__WHAT IS BEING ASKED__.
Extract the lines up to and including the one that contains "S.view_settings.exposure = 0.95;", starting with the first line of the entries below, and omit the pictures.

Scripts that build scenes:
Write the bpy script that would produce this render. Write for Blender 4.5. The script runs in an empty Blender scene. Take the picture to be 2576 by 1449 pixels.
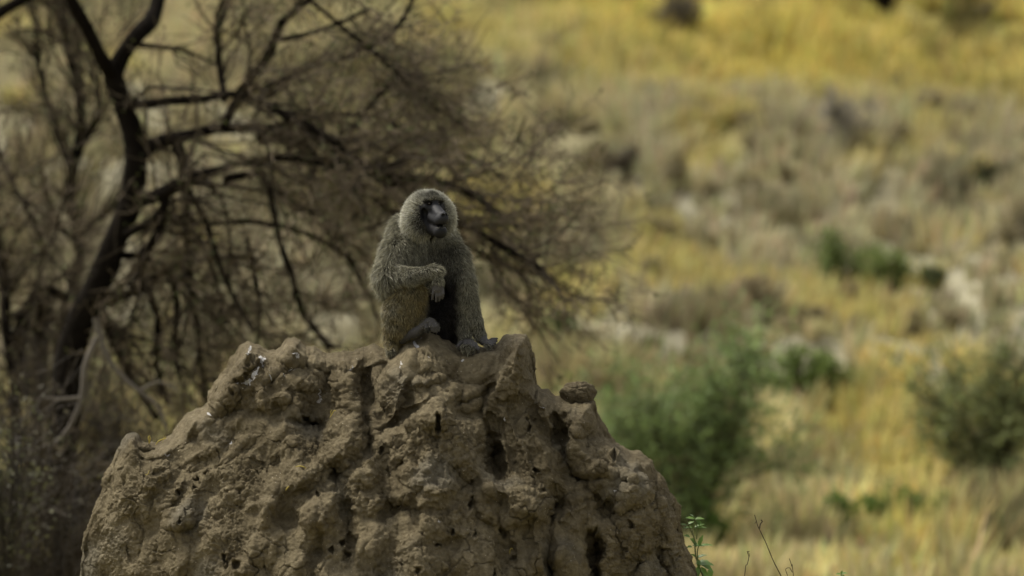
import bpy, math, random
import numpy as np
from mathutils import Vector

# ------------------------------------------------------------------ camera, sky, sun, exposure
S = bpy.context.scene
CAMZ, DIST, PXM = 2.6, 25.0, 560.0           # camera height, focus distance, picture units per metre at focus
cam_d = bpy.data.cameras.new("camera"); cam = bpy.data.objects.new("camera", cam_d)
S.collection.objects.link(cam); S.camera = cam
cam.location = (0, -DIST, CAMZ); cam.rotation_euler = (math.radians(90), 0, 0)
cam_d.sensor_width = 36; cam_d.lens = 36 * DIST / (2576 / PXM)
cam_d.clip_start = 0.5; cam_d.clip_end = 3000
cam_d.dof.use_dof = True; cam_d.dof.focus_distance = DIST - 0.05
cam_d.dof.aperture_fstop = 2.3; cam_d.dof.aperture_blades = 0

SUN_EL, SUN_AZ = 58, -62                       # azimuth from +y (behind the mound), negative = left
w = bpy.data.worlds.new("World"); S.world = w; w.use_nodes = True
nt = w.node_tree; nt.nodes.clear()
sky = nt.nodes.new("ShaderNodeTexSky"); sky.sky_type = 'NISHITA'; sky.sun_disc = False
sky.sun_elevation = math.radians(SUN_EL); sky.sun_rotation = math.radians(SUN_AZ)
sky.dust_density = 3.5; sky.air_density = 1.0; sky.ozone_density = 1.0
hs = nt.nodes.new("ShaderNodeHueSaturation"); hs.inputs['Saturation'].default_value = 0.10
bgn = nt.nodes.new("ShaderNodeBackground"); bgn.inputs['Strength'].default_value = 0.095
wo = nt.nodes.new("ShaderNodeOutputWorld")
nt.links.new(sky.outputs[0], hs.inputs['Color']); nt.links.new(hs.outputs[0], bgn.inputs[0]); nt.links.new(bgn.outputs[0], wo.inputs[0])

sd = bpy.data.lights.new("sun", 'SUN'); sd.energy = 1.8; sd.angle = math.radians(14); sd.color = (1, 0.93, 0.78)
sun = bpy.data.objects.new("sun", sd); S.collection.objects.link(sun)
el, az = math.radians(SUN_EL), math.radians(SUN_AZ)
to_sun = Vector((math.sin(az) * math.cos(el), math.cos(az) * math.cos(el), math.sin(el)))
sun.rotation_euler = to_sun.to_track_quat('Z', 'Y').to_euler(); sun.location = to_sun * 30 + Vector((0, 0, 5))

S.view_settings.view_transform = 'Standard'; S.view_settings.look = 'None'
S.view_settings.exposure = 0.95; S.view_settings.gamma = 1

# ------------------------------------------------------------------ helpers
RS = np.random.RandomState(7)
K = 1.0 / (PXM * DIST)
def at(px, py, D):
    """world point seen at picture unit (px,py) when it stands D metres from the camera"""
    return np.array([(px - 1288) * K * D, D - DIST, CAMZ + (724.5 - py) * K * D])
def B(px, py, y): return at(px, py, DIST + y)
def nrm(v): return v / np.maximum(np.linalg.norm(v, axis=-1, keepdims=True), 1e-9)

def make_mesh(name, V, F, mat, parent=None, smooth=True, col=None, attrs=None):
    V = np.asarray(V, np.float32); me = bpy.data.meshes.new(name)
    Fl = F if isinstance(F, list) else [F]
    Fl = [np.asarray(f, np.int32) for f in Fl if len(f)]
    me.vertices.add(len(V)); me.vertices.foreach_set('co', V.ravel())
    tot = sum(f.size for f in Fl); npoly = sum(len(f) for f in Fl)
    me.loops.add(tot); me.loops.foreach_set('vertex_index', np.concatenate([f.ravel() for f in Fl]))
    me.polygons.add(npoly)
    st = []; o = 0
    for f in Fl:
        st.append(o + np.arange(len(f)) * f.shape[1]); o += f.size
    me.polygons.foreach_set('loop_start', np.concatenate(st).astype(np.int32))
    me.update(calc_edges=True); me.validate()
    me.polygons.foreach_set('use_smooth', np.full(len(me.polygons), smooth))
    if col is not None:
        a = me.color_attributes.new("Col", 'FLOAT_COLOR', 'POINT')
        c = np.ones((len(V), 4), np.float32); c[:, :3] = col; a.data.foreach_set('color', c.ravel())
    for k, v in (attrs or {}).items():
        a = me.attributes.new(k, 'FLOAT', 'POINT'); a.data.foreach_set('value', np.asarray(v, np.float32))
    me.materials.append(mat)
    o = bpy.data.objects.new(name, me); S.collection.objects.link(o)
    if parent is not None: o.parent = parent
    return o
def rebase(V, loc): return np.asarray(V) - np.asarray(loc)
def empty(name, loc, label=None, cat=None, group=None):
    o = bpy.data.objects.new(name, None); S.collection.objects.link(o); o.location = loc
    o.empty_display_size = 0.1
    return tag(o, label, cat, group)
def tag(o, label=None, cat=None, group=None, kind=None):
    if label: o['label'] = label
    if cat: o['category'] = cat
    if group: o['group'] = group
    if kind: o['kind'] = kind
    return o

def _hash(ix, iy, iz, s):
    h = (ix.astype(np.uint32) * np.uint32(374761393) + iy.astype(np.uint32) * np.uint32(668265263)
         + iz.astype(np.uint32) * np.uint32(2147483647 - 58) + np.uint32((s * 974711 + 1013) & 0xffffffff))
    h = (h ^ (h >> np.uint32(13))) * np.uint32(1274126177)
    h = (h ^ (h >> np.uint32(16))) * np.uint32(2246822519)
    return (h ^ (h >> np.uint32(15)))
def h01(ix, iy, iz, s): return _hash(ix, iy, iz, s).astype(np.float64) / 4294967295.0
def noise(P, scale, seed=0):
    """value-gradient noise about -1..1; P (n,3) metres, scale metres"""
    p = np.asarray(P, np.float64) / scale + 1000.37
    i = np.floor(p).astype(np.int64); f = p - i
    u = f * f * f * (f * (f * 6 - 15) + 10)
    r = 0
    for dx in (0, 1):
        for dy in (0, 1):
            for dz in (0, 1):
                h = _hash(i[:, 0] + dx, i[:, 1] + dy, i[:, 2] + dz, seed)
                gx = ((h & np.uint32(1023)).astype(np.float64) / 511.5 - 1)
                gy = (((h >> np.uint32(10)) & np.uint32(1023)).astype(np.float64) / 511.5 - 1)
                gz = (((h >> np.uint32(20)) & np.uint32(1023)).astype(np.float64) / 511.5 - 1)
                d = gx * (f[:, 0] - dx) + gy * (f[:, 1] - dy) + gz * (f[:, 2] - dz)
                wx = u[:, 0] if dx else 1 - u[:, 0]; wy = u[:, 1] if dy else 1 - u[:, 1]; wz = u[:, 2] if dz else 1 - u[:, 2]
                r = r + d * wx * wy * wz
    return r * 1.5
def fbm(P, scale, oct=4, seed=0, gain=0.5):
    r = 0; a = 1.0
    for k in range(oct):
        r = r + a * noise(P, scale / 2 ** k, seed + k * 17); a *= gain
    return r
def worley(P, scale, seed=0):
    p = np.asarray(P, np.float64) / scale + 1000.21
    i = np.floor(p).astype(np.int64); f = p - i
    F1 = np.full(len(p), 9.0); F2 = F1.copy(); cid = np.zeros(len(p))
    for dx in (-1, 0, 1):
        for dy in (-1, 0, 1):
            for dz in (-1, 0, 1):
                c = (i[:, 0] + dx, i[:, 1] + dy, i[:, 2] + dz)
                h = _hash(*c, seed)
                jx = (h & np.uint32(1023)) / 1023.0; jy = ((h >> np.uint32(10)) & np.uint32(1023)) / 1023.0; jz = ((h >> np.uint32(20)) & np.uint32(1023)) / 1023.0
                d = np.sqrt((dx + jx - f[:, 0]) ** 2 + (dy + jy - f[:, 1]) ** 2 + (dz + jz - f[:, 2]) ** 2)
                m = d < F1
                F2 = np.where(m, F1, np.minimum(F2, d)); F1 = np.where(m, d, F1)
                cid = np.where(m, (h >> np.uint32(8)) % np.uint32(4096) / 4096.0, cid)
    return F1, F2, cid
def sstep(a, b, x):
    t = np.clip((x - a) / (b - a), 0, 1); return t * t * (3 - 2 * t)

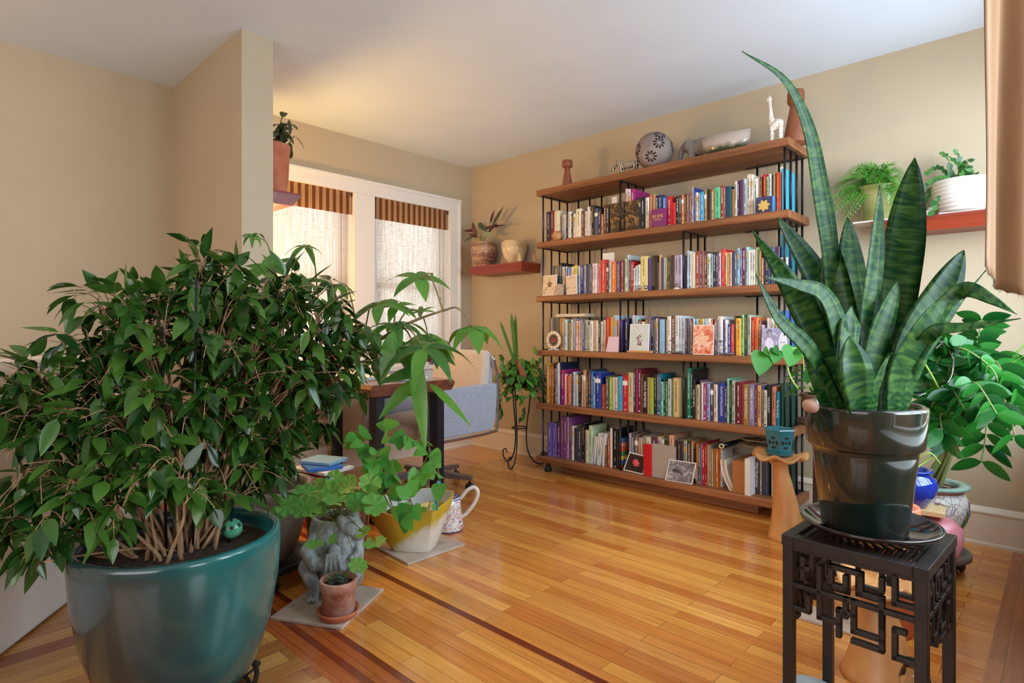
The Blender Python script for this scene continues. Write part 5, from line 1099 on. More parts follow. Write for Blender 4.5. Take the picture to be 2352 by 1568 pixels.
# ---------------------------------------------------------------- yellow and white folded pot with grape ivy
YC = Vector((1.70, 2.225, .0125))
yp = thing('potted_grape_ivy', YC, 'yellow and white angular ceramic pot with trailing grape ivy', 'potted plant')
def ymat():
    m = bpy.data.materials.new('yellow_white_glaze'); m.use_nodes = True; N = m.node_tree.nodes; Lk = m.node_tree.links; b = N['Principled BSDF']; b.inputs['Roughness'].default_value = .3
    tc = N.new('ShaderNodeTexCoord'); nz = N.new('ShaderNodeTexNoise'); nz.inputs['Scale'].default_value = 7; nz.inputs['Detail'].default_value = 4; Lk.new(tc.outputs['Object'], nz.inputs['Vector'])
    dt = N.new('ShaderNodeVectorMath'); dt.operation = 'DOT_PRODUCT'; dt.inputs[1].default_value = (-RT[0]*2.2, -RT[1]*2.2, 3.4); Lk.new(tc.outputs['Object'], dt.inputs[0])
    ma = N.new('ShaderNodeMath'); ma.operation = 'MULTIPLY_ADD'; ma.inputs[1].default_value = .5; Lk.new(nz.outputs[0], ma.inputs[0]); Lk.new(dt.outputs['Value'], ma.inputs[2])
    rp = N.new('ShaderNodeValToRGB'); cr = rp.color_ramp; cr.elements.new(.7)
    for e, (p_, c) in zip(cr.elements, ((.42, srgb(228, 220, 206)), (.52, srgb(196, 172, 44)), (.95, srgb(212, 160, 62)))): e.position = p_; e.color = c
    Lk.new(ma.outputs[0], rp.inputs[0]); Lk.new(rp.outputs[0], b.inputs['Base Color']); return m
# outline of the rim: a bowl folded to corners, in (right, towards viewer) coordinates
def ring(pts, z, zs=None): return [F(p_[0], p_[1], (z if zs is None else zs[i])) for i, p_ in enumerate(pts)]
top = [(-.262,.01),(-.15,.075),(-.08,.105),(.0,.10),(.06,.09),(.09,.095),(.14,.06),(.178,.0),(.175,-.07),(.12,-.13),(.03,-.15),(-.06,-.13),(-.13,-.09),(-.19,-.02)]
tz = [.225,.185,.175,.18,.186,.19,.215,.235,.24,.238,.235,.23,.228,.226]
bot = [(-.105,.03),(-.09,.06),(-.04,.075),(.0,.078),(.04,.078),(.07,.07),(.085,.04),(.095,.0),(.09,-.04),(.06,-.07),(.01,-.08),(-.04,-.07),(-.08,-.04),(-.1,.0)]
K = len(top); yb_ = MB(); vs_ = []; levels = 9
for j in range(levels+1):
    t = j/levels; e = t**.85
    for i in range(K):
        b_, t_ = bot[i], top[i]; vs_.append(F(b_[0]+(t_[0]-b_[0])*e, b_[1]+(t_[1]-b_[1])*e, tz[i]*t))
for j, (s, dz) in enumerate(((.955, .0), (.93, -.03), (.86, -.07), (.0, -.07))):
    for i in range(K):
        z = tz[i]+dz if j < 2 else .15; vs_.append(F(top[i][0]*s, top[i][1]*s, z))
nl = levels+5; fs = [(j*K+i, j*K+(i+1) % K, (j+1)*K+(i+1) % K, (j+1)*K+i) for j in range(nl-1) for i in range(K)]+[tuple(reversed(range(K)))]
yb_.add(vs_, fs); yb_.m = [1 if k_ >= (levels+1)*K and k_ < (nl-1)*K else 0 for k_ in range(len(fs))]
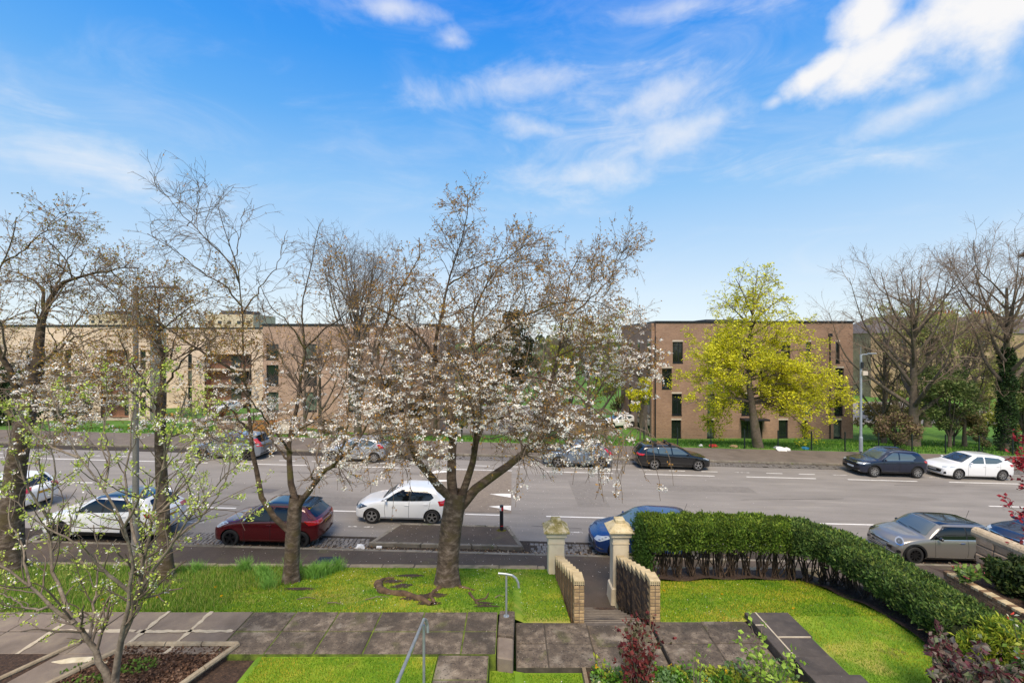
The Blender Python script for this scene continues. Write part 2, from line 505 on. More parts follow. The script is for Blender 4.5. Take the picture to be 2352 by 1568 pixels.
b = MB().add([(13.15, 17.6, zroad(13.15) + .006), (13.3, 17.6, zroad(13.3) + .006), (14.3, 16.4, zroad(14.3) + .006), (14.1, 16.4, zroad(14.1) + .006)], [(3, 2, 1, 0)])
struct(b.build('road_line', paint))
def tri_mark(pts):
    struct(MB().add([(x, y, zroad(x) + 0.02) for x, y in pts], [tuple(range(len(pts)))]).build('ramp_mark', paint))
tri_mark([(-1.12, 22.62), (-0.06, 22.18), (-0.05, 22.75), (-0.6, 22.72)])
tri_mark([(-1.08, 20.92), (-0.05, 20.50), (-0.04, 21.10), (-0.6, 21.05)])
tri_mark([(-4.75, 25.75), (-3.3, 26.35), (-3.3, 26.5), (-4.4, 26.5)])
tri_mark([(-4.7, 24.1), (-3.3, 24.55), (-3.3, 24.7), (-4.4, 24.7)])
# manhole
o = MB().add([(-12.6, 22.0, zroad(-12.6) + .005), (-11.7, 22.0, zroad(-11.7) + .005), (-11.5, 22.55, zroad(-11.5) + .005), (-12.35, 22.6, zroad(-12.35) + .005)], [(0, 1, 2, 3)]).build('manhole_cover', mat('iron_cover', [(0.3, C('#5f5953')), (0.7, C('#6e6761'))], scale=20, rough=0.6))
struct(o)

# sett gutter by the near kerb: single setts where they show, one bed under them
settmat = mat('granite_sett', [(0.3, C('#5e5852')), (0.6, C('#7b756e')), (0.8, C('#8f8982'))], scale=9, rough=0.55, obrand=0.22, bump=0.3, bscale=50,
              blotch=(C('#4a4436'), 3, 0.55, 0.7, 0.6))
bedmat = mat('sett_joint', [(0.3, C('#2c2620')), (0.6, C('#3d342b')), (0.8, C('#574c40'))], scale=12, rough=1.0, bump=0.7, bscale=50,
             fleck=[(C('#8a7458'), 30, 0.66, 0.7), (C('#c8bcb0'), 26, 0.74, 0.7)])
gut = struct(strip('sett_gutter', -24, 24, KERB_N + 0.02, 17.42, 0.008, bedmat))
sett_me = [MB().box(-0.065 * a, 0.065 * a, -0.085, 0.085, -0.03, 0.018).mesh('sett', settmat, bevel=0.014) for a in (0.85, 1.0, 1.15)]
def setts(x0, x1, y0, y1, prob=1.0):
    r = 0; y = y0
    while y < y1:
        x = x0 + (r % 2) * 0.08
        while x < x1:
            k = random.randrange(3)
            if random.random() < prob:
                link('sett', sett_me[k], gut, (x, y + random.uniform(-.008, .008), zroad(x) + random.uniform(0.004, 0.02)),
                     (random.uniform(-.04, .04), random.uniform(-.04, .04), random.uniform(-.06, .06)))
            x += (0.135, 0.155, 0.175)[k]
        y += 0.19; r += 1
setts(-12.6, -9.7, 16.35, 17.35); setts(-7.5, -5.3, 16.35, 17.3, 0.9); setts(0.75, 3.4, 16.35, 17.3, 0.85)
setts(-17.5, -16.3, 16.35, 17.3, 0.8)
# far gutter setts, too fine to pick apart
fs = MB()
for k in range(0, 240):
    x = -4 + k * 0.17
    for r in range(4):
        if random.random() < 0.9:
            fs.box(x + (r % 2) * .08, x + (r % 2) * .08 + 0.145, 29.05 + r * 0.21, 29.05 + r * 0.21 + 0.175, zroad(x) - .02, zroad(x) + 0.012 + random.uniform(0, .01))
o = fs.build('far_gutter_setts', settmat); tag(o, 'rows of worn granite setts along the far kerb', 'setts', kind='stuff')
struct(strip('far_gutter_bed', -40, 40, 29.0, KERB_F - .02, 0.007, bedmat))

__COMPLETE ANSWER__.
Write the bpy script that would produce this render. Write for Blender 4.5. The script runs in an empty Blender scene. Take the picture to be 2576 by 1449 pixels.
import bpy, math, random
import numpy as np
from mathutils import Vector

# ------------------------------------------------------------------ camera, sky, sun, exposure
S = bpy.context.scene
CAMZ, DIST, PXM = 2.6, 25.0, 560.0           # camera height, focus distance, picture units per metre at focus
cam_d = bpy.data.cameras.new("camera"); cam = bpy.data.objects.new("camera", cam_d)
S.collection.objects.link(cam); S.camera = cam
cam.location = (0, -DIST, CAMZ); cam.rotation_euler = (math.radians(90), 0, 0)
cam_d.sensor_width = 36; cam_d.lens = 36 * DIST / (2576 / PXM)
cam_d.clip_start = 0.5; cam_d.clip_end = 3000
cam_d.dof.use_dof = True; cam_d.dof.focus_distance = DIST - 0.05
cam_d.dof.aperture_fstop = 2.3; cam_d.dof.aperture_blades = 0

SUN_EL, SUN_AZ = 58, -62                       # azimuth from +y (behind the mound), negative = left
w = bpy.data.worlds.new("World"); S.world = w; w.use_nodes = True
nt = w.node_tree; nt.nodes.clear()
sky = nt.nodes.new("ShaderNodeTexSky"); sky.sky_type = 'NISHITA'; sky.sun_disc = False
sky.sun_elevation = math.radians(SUN_EL); sky.sun_rotation = math.radians(SUN_AZ)
sky.dust_density = 3.5; sky.air_density = 1.0; sky.ozone_density = 1.0
hs = nt.nodes.new("ShaderNodeHueSaturation"); hs.inputs['Saturation'].default_value = 0.10
bgn = nt.nodes.new("ShaderNodeBackground"); bgn.inputs['Strength'].default_value = 0.095
wo = nt.nodes.new("ShaderNodeOutputWorld")
nt.links.new(sky.outputs[0], hs.inputs['Color']); nt.links.new(hs.outputs[0], bgn.inputs[0]); nt.links.new(bgn.outputs[0], wo.inputs[0])

sd = bpy.data.lights.new("sun", 'SUN'); sd.energy = 1.8; sd.angle = math.radians(14); sd.color = (1, 0.93, 0.78)
sun = bpy.data.objects.new("sun", sd); S.collection.objects.link(sun)
el, az = math.radians(SUN_EL), math.radians(SUN_AZ)
to_sun = Vector((math.sin(az) * math.cos(el), math.cos(az) * math.cos(el), math.sin(el)))
sun.rotation_euler = to_sun.to_track_quat('Z', 'Y').to_euler(); sun.location = to_sun * 30 + Vector((0, 0, 5))

S.view_settings.view_transform = 'Standard'; S.view_settings.look = 'None'
S.view_settings.exposure = 0.95; S.view_settings.gamma = 1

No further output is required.